Jesus came in the flesh to reveal God to us in terms we could understand. He lived His earthly life not in marital relationship with a woman, but in relationship with His heavenly Father. Marital relationship is great, but it is only a picture of something much better. The apostle Paul found the real truth. Rather than marriage, he discovered that a relationship with the King of Kings and Lord of Lords was far superior. “Now to the unmarried and the widows I say: it is good for them to stay unmarried as I am…” (1 Corinthians 7:8) I am not dismissing the great blessing of marriage. It is the normal human relationship and I love being married.
Jesus taught this. "Don't you know me… even after I have been among you such a long time? Anyone who has seen me has seen the Father. How can you say, 'Show us the Father'? Don't you believe that I am in the Father, and that the Father is in me? The words I say to you are not just my own. Rather, it is the Father, living in me, who is doing his work. Believe me when I say that I am in the Father and the Father is in me…” (John 14:9-11)
Jesus often spent the entire night praying to the Father. He had done so the night before he chose the twelve disciples and designated them apostles. He did not act on His own, but He did what the Father instructed. This teaches us a great truth. A life lived in relationship with God through Jesus is one of total fulfillment. Marriage is the greatest of all human relationships, but it is only a picture of a relationship with Jesus. That is why He identifies Himself as the bridegroom and the church as His bride.
My goal is to live every moment in the awareness of the presence of Jesus Christ. In reality He is with us in the person of Holy Spirit. My task is to live in conscious awareness of His presence every moment. I talk with Him and listen to Him. I share my thoughts and my fears. I share my joys and my sorrows, my dreams and my disappointments. My goal is to surrender my self-consciousness to Him and only pick up His will. I want to disappear in Him that He only is visible. I want to be so much in Him that when my physical body dies there is no transition for me consciously. I want to so live in Him in this life that the spirit life is no different.
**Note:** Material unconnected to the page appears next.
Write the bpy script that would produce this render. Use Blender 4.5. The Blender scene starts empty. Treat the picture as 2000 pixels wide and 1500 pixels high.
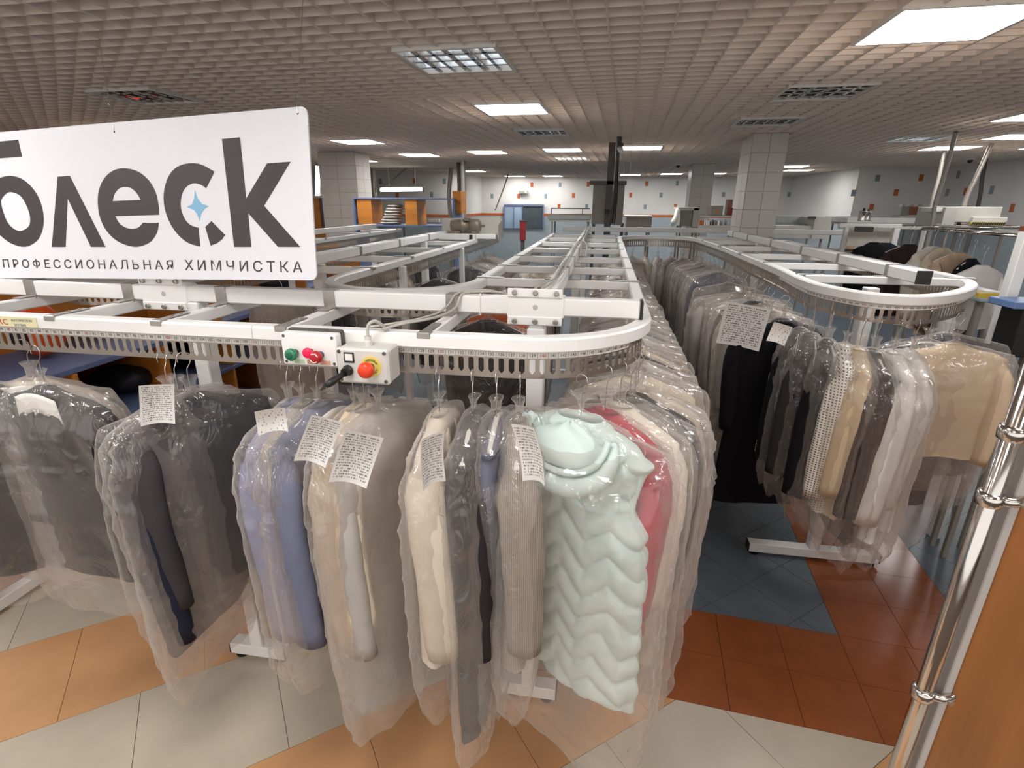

I have officiated at many funerals during my career as a minister of Jesus Christ. As I grow older and more mature in Jesus Christ I have often found myself feeling a bit envious of those deceased saints that have graduated to heaven. They have made it into the presence of the King. I am stuck here in this life. I no longer feel that way. I believe that we can attain the presence of the King right here in this life. The apostle Paul said it best, “…to live is Christ and to die is gain.” (Philippians 1:21) I ask you to join me in the Holy pursuit, To Live is Christ.